天部の神を身近に感じた際、わたしは、敬いの思いを持って接しますが、その神にすがることはしていません。その神に対して「仏の世界に向かって共に修行してまいりましょう」という思いで向き合い、南無妙法蓮華経を唱えています。その神の光がさらに増すようにお題目を上げることもあります。すると、天部の神は必要に応じて、すがらなくても応援をしてくださるようです。

ご供養の唱題をしていると、静かで澄んだ唱題、朗々と歌うような唱題・・・といったように唱題が自ずと変化していくことがありますが、このとき天部の神が降りていらしたことを感じます。このことで、ご供養している御霊(みたま)は浄化し、導かれて上がっていくようです。

言うまでもなく、この世を生きる上で対人関係は重要ですが、わたしは、対霊関係、対神関係も視野に入れて生きることで、さらに人生は豊かなものとなっていくと思っています。

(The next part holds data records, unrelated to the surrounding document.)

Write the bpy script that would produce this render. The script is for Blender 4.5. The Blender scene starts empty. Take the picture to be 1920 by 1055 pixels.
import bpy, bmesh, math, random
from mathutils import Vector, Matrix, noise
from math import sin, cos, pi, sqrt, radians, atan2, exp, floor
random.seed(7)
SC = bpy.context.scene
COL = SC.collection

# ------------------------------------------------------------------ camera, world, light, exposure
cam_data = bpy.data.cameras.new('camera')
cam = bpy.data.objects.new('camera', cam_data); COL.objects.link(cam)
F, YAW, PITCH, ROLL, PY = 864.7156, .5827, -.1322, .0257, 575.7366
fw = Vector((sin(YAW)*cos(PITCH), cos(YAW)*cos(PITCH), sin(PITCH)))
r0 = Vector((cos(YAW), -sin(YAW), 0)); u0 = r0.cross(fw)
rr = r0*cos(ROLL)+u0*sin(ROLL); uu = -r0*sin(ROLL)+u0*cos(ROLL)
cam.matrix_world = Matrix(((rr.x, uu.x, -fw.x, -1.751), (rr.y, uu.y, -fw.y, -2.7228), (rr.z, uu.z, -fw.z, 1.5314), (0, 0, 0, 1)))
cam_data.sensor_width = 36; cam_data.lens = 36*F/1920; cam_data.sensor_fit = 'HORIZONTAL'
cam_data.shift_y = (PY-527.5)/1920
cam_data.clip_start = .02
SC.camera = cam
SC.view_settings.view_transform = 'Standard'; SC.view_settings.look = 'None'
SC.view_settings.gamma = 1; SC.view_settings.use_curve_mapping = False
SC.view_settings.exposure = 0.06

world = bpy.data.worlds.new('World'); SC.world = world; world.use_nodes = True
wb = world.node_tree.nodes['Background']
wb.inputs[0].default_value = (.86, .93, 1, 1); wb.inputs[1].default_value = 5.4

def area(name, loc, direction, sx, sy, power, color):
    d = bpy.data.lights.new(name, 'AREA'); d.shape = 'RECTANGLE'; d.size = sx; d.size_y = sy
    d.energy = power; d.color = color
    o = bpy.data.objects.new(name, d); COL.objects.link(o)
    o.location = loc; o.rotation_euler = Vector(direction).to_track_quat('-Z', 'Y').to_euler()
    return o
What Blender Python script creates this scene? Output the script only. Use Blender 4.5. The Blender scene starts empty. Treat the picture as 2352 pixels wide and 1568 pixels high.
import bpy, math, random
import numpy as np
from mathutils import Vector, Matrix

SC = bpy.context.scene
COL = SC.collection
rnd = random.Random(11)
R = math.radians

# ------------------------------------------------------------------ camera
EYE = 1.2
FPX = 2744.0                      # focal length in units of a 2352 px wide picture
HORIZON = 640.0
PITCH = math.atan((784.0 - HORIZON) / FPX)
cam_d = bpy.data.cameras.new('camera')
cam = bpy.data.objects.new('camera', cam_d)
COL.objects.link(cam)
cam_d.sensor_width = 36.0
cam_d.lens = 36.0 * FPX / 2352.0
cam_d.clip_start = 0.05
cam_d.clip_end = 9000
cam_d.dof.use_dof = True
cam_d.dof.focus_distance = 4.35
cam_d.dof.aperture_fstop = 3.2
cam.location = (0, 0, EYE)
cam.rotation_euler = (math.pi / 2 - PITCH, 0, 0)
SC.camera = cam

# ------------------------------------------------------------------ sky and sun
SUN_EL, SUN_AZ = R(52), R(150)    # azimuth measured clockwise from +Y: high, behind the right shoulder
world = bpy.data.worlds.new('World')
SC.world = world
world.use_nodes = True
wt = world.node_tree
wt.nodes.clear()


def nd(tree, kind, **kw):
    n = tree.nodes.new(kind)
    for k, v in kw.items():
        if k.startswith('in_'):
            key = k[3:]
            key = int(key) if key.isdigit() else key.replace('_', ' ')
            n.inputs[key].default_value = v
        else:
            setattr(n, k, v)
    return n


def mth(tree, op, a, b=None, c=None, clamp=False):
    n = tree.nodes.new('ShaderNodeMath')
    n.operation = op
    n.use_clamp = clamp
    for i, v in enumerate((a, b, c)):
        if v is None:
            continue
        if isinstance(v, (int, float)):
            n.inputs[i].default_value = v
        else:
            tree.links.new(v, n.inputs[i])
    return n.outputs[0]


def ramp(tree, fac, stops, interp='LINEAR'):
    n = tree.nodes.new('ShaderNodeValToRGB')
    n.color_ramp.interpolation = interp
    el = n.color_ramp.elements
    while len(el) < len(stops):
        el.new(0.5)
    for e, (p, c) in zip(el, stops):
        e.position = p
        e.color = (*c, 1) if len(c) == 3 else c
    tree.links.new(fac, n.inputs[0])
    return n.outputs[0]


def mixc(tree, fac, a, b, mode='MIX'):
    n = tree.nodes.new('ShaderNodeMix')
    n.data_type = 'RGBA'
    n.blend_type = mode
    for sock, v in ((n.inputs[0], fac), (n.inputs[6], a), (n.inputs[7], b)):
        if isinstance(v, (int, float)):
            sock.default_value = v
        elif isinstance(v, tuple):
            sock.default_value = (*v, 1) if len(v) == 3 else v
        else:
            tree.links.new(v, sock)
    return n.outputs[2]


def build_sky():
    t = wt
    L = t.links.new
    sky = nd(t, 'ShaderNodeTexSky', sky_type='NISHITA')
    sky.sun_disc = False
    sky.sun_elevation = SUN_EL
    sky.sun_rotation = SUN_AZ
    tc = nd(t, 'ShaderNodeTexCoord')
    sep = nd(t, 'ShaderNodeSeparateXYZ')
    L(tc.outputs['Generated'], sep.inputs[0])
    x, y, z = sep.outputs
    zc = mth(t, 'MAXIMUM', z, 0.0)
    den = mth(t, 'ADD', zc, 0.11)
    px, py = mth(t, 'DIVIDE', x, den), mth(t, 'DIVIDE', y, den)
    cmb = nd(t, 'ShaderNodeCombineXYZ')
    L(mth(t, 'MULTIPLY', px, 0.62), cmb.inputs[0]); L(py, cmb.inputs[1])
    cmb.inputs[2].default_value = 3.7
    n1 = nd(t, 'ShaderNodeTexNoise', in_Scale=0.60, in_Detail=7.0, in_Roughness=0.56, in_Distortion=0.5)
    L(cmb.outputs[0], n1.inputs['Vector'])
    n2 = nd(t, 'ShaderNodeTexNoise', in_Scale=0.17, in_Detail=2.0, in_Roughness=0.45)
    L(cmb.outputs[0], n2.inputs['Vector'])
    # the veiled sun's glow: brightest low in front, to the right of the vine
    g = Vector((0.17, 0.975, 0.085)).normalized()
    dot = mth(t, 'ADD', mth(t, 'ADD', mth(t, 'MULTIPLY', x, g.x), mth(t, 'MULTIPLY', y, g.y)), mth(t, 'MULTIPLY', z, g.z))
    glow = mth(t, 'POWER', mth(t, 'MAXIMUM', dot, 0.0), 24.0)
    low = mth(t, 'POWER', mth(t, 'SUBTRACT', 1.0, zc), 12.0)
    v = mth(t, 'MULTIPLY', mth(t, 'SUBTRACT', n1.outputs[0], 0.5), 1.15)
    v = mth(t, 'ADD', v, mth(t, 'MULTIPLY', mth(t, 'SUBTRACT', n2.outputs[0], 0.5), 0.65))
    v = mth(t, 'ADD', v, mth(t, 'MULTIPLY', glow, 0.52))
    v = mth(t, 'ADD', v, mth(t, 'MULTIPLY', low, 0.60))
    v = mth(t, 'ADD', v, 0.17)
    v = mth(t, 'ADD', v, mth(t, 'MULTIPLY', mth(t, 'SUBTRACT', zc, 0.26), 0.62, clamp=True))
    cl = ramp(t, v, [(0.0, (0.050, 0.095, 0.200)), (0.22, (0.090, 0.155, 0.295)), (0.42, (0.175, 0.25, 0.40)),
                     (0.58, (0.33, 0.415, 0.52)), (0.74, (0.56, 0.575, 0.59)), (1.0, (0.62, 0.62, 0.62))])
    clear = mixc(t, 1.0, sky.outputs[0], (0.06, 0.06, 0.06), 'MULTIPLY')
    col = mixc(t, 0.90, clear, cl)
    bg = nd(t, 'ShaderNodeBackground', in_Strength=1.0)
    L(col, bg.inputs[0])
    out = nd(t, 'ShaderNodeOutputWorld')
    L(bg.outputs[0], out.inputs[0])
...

天部の神との関係は、この世における医師、弁護士といった人との関係に近いとこがある気がします。天部の神は、わたしたちの高みにありますが、まだ仏にはなっていないので、何かをお願いするのなら、こちらから積極的にリスペクトして信頼関係を築いていくことが必要なようです。

わたしは、対霊関係、対神関係の根っこにあるのが、仏という大いなるいのちに抱かれているという信仰であると感じています。

どのような大樹も根っこが弱っていたのでは、嵐に遭った際、倒れてしまいかねません。仏への信仰の大切さを思わずにはいられません。